Door knocking

A good walk, pleasant conversation -what’s not to like! Here’s a checklist for a successful doorknock.


  • Dress for comfort. Dress appropriately for the weather. And dress up a little (that old unwashed T-shirt with the bumper stickers and buttons you love so much? No. Take that off. Wash it. Then burn it. Please.)

  • Find a friend who will go with you as campaign season progresses.

  • Bring your fully charged phone.

  • Bring water and a snack. Note: these are often in plentiful supply at campaign HQ.

  • Park near your door knock route and move the car from time to time to be close to it.

Voter Rights and Safety:

Enough about you! What about the voters? First know that door knocking is a protected form of free speech –one solicitors do not have. You are not violating the law even if there is a no solicitation sign, however you should be sensitive to voter’s wishes.

  • Do not take their lawn signs, pick their flowers or hand them their newspaper. Picking up a bit of trash is nice as long as you don’t hand it to them!

  • Do not argue. If you feel the urge, leave; remember, this is their home.

  • Walk on walkways and driveways not on lawns or through gardens.

  • Do not put literature in mail boxes –it’s illegal. Wedge it in the door or other noticeable place where it won’t end up flying around the neighborhood.

  • Do not surprise people. Make noise as you approach.

  • Do not go around the back of the house or peer in windows.

  • Stay out of secure buildings. Do not get one tenant to open the door and then call on everyone in the building. Doorknocks on these building need to be arranged by the campaign in advance.

  • People get nervous if you talk to their kids beyond asking for mom and dad.


Nothing is more important than your safety. Incidents are exceedingly rare -let’s keep it that way! Here are some tips:

  • Trust your instincts over politeness or social convention. Leave an area if you feel uncomfortable.

  • Take your cell phone or ask for one (burners are standard campaign gear).

  • Share you phone number with HQ and the people you are door knocking with.

  • If you are uncomfortable going alone, ask for a partner. If campaign staff insists you go alone, refuse and lodge a complaint with the campaign manager.

  • Drive the route before you begin.

  • When carpooling or splitting up, agree on meeting places and times.

  • Know where you are going. Most campaigns provide maps.

  • Ask to contact voters in your own neighborhood. You not only know the area better, you will be better received as a “neighbor”.

  • With the staff, agree on a time to return to the office. If you will be out for a while, check in with your partner and/or the campaign to let them know where you are.

  • Bring a flashlight -in Northern states it gets dark before the end of late shifts.

  • Dress to be seen.

  • If the dog looks scary, move on.

  • If the voter looks scary, run!


  • Walk Sheet -a list of addresses and a map to them. Your walk sheet will show the target voters in a household, sometimes identified by age, gender and party leanings (or “no data”). You will note corrections and party/candidate/issue leaning on the walk sheet.

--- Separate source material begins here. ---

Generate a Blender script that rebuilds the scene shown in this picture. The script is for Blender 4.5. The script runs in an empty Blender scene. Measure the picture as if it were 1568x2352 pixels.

  • Pen, for checking off boxes and writing short notes on individual voters -things like “scary dog!” or “Brews anthrax in garage”.

  • Voter Registration Cards -don’t leave home without ’em!

  • Candidate/issue literature.

  • Smart phone -you may be able to get your walk sheet through an app where you can enter data directly into the database.

Now Go get ’em Tiger!

OK, you are primed, pumped and ready for this! (And you’re maybe a little nervous; that’s normal.) Here are some hints on getting the conversation started:

  • Consult your walk sheet before you go to the door. Look for any information that may be helpful. Party ID is likely already noted as well as gender and age. If there’s a dotted line on the walksheet between your voter and the next, it means they live in the same household -if you don’t get the first person, ask for the next.

  • Remember that you will need to contact many people. Have a feel for the time and avoid twenty minute conversations.

  • Avoid yes/no questions (except for the “ask” -”Will you be a voter for _____”). You want a conversation during the persuasion phase or information during the identification phase. Especially avoid asking if you can have a few moments of their time; it is polite, but you’ve just given the nervous voter an easy way out of the conversation.

  • Introduce yourself and why you are there. If you have any connection to the area mention it up front. “Hello, my name is ___. I’m a volunteer and I live here in (our neighborhood, down the street, here on the west side).”. People are more comfortable talking to -and less likely to hassle- someone who lives nearby and who they might see again!

  • It is OK to make a little sincere small talk “I like your garden, or “nice doggie” but keep it short.

  • Again, if you are contacting voters in your neighborhood, by all means identify yourself as a “neighbor”!